Criticón (Jan 2012)

«Las estrañas virtudes y hazañas de los hombres». Épica y panegírico en la Égloga Segunda de Garcilaso de la Vega

  • Antonio Gargano

DOI
https://doi.org/10.4000/criticon.79
Journal volume & issue
Vol. 115
pp. 11 – 43

Abstract

Read online

Between the spring of 1533 and that of 1534, Garcilaso composed a laudatory eclogue in which he was able to experiment with a classical genre writing a panegyric in Spanish, which is related with the model of the basilikòs lógos. In fact, the panegyric dedicated to Don Fernando, the Duque of Alba, which appears in the second part of the Égloga II, was written following the rhetorical model derived, directly or indirectly, from the treatise by the orator Menander on the discourse in praise of princes, and this is one of the earliest and more accomplished contributions to the genre in the vernacular humanistic poetry of the Renaissance. However, epic and panegyric modes share several strong connections between themselves, which can already be traced back to the origins of the panegyric genre, from Claudianus to Flavius Cresconius Corippus (3rd-6th cent.). Therefore, the ‘epic reading’ of the eclogue here undertaken allows to trace the presence in Garcilaso’s text of several elements that belong to the epic tradition, such as themes and stylistic devices.
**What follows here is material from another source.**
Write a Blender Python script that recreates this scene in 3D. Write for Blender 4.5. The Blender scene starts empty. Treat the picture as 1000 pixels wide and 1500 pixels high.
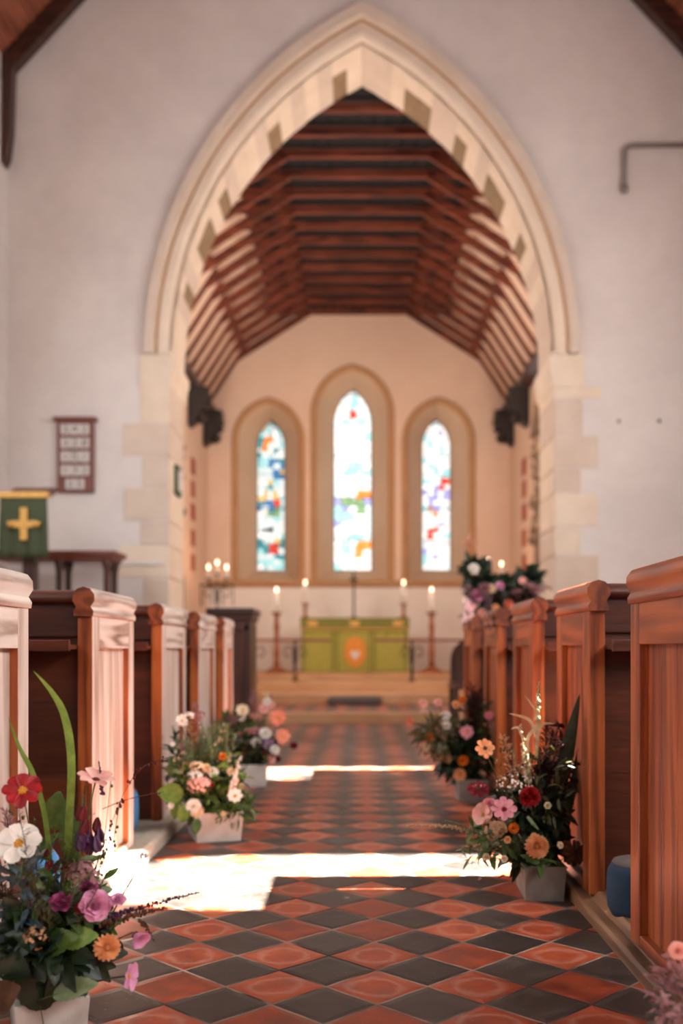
import bpy, math, random
from mathutils import Vector, Matrix
random.seed(7)
PI = math.pi
V = Vector
sc = bpy.context.scene
COL = sc.collection

# ------------------------------------------------------------------ camera, sky, sun, windows' daylight, chancel fill lamps, exposure
F = 1470.0; HC = 0.75; VX = 525.0; VY = 950.0
def P(px, py, d):                       # a point of the place at distance d down the nave
    return V(((px - VX) / F * d, d, HC + (VY - py) / F * d))
cam_d = bpy.data.cameras.new('camera'); cam = bpy.data.objects.new('camera', cam_d); COL.objects.link(cam)
cam.location = (0, 0, HC); cam.rotation_euler = (PI / 2, 0, 0)
cam_d.sensor_fit = 'VERTICAL'; cam_d.sensor_height = 36; cam_d.sensor_width = 24
cam_d.lens = F / 1500 * 36
cam_d.shift_x = (500 - VX) / 1500; cam_d.shift_y = (VY - 750) / 1500
cam_d.clip_start = 0.02; cam_d.clip_end = 200
cam_d.dof.use_dof = True; cam_d.dof.focus_distance = 2.3; cam_d.dof.aperture_fstop = 2.0
sc.camera = cam
sc.view_settings.view_transform = 'Standard'; sc.view_settings.look = 'None'
sc.view_settings.gamma = 1; sc.view_settings.use_curve_mapping = False
sc.view_settings.exposure = 0.35

W = bpy.data.worlds.new('sky'); sc.world = W; W.use_nodes = True
wb = W.node_tree.nodes['Background']; wb.inputs[0].default_value = (0.97, 0.97, 1.0, 1); wb.inputs[1].default_value = 0.17

def light(name, kind, loc, energy, color, size=None, sizey=None, direction=None, angle=None, spread=None):
    l = bpy.data.lights.new(name, kind); o = bpy.data.objects.new(name, l); COL.objects.link(o)
    o.location = loc; l.energy = energy; l.color = color
    if kind == 'AREA':
        l.shape = 'RECTANGLE'; l.size = size; l.size_y = sizey
        if spread: l.spread = spread
    elif size is not None: l.shadow_soft_size = size
    if direction is not None: o.rotation_euler = V(direction).to_track_quat('-Z', 'Y').to_euler()
    if angle: l.angle = angle
    return o
light('sun', 'SUN', (8, 3, 9), 135, (1.0, 0.95, 0.89), direction=(-1, -0.02, -1.0), angle=0.012)
for d in (-1.0, 1.2, 3.3, 6.1):
    light('south_window_daylight', 'AREA', (3.16, d, 3.1), 125, (1.0, 0.985, 0.97), 2.6, 0.95, direction=(-1, 0.15, -0.15))
for d in (0.2, 3.6, 6.4):
    light('north_window_daylight', 'AREA', (-3.1, d, 3.0), 47, (0.92, 0.95, 1.0), 2.4, 0.8, direction=(1, 0, -0.25))
light('chancel_fill_lamp', 'AREA', (2.36, 11.3, 2.9), 165, (1.0, 0.89, 0.79), 2.0, 0.9, direction=(-1, 0.5, 0.35))  # both chancel lamps are added on windowless walls to brighten chancel and roof
light('chancel_fill_lamp', 'AREA', (-2.36, 11.3, 2.9), 165, (1.0, 0.89, 0.79), 2.0, 0.9, direction=(1, 0.5, 0.35))

# ------------------------------------------------------------------ materials
def lin(c):
    c = c / 255.0
    return c / 12.92 if c <= 0.04045 else ((c + 0.055) / 1.055) ** 2.4
def rgb(r, g, b): return (lin(r), lin(g), lin(b), 1)
def newmat(name):
    m = bpy.data.materials.new(name); m.use_nodes = True; nt = m.node_tree
    return m, nt, nt.nodes, nt.links, nt.nodes['Principled BSDF']
def nd(nt, t, **k):
    n = nt.nodes.new(t)
    for a, b in k.items(): setattr(n, a, b)
    return n
def mixc(nt, fac, a, b, mode='MIX'):
    n = nt.nodes.new('ShaderNodeMix'); n.data_type = 'RGBA'; n.blend_type = mode
    for s, v in ((0, fac), (6, a), (7, b)):
        if isinstance(v, (int, float, tuple)): n.inputs[s].default_value = v
        else: nt.links.new(v, n.inputs[s])
    return n.outputs[2]
def mth(nt, op, a, b=None, c=None, clamp=False):
    n = nt.nodes.new('ShaderNodeMath'); n.operation = op; n.use_clamp = clamp
    for i, v in enumerate((a, b, c)):
        if v is None: continue
        if isinstance(v, (int, float)): n.inputs[i].default_value = v
        else: nt.links.new(v, n.inputs[i])
    return n.outputs[0]
def ramp(nt, fac, stops):
    n = nt.nodes.new('ShaderNodeValToRGB'); nt.links.new(fac, n.inputs[0])
    e = n.color_ramp.elements
    e[0].position, e[0].color = stops[0]
    e[1].position, e[1].color = stops[-1]
    for p, c in stops[1:-1]:
        q = e.new(p); q.color = c
    return n.outputs[0]
def noise(nt, vec, scale, detail=4, rough=0.55):
    n = nt.nodes.new('ShaderNodeTexNoise'); n.inputs['Scale'].default_value = scale
    n.inputs['Detail'].default_value = detail; n.inputs['Roughness'].default_value = rough
    nt.links.new(vec, n.inputs['Vector']); return n.outputs[0]
def bump(nt, b, h, strength, dist=0.01):
    n = nt.nodes.new('ShaderNodeBump'); n.inputs['Strength'].default_value = strength
    n.inputs['Distance'].default_value = dist; nt.links.new(h, n.inputs['Height'])
    nt.links.new(n.outputs[0], b.inputs['Normal'])
def coords(nt, scale=(1, 1, 1), rand=False):
    tc = nt.nodes.new('ShaderNodeTexCoord'); mp = nt.nodes.new('ShaderNodeMapping')
    nt.links.new(tc.outputs['Object'], mp.inputs[0]); mp.inputs['Scale'].default_value = scale
    if rand:
        oi = nt.nodes.new('ShaderNodeObjectInfo'); mm = mth(nt, 'MULTIPLY', oi.outputs['Random'], 37.0)
        cb = nt.nodes.new('ShaderNodeCombineXYZ')
        for i in range(3): nt.links.new(mm, cb.inputs[i])
        nt.links.new(cb.outputs[0], mp.inputs['Location'])
    return mp.outputs[0]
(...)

With this study I hope to contribute to shedding new light on the poetic background of the second half of Garcilaso’s eclogue, offering new ideas that will allow to understand better the generic ambiguity of the poem, which has been debated by its commentators since the 16th century to the present., from Herrera («alabanza de la casa de Alba») to Rivers («miniature epic poem»).